• Supplied information

◇ ◇ ◇

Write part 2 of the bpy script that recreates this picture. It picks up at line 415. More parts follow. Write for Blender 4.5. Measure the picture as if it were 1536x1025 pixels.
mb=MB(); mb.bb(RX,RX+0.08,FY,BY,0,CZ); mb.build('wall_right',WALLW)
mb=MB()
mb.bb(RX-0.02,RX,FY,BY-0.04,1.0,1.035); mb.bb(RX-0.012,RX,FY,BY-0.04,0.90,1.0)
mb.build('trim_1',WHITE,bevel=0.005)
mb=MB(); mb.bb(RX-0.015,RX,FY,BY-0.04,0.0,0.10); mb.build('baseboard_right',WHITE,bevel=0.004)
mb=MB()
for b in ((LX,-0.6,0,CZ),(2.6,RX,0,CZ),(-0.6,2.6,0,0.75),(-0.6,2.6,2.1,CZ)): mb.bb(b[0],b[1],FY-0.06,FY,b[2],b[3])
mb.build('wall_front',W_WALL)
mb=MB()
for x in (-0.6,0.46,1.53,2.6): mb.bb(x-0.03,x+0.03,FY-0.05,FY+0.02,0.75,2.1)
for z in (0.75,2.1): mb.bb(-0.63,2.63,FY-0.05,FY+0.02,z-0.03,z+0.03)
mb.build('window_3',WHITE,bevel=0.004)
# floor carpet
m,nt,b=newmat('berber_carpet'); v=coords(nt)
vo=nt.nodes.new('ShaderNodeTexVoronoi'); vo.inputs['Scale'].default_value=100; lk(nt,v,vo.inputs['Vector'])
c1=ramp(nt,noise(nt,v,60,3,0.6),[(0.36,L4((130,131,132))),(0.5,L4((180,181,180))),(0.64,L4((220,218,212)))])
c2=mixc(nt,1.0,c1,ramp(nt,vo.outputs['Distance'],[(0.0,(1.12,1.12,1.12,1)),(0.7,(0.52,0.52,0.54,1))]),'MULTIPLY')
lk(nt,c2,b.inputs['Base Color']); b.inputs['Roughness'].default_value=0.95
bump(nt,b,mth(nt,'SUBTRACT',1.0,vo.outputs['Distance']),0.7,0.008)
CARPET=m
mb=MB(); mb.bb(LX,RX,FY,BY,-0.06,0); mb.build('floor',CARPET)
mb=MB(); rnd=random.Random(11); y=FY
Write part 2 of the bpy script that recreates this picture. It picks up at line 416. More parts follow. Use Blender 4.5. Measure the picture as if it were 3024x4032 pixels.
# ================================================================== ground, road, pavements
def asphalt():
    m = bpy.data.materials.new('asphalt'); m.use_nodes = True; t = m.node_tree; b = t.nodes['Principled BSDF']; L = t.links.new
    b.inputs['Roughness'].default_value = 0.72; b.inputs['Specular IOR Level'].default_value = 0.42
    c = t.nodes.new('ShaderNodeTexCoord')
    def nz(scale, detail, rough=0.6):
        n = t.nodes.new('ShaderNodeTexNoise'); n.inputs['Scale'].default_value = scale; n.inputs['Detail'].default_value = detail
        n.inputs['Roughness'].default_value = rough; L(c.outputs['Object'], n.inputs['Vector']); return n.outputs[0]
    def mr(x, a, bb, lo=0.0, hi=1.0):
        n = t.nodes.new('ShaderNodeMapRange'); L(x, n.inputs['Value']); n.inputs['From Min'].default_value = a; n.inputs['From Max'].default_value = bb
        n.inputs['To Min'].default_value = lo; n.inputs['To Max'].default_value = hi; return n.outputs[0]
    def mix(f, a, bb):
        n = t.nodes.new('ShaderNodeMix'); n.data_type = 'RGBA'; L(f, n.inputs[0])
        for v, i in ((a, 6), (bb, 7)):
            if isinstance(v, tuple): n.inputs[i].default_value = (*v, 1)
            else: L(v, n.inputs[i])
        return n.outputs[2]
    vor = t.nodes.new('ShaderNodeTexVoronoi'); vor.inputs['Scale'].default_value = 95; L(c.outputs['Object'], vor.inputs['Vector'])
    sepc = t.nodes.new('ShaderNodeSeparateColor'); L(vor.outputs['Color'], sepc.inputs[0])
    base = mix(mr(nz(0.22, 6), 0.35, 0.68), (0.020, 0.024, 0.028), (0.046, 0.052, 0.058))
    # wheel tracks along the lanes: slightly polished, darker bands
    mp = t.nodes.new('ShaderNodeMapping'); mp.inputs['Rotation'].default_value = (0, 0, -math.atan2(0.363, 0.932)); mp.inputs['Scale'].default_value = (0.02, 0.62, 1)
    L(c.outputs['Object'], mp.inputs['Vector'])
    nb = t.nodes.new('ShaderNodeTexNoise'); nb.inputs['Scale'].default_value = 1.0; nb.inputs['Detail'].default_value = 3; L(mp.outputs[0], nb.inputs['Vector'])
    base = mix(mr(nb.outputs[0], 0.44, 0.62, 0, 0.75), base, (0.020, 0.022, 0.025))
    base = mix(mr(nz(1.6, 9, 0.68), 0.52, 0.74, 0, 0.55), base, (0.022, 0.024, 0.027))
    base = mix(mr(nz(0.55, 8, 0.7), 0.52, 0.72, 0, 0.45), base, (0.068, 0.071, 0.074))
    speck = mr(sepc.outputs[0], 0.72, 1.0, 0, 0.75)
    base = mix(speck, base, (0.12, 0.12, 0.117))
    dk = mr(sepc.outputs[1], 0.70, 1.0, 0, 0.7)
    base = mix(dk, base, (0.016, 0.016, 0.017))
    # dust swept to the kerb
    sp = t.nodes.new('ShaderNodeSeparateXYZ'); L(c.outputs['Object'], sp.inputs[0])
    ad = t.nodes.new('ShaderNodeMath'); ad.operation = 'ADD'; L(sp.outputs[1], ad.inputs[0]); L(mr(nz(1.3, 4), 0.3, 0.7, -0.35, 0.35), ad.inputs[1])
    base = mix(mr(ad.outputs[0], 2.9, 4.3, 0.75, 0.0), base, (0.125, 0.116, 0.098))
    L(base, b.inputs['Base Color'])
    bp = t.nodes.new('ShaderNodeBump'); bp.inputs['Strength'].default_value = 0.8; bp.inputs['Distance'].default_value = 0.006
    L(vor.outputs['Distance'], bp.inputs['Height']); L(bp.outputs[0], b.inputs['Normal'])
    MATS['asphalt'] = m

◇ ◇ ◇

Return each line where "More" shows up.

Write part 2 of the bpy script that recreates this picture. It picks up at line 415. More parts follow. Write for Blender 4.5. Measure the picture as if it were 1536x1025 pixels.
Write part 2 of the bpy script that recreates this picture. It picks up at line 416. More parts follow. Use Blender 4.5. Measure the picture as if it were 3024x4032 pixels.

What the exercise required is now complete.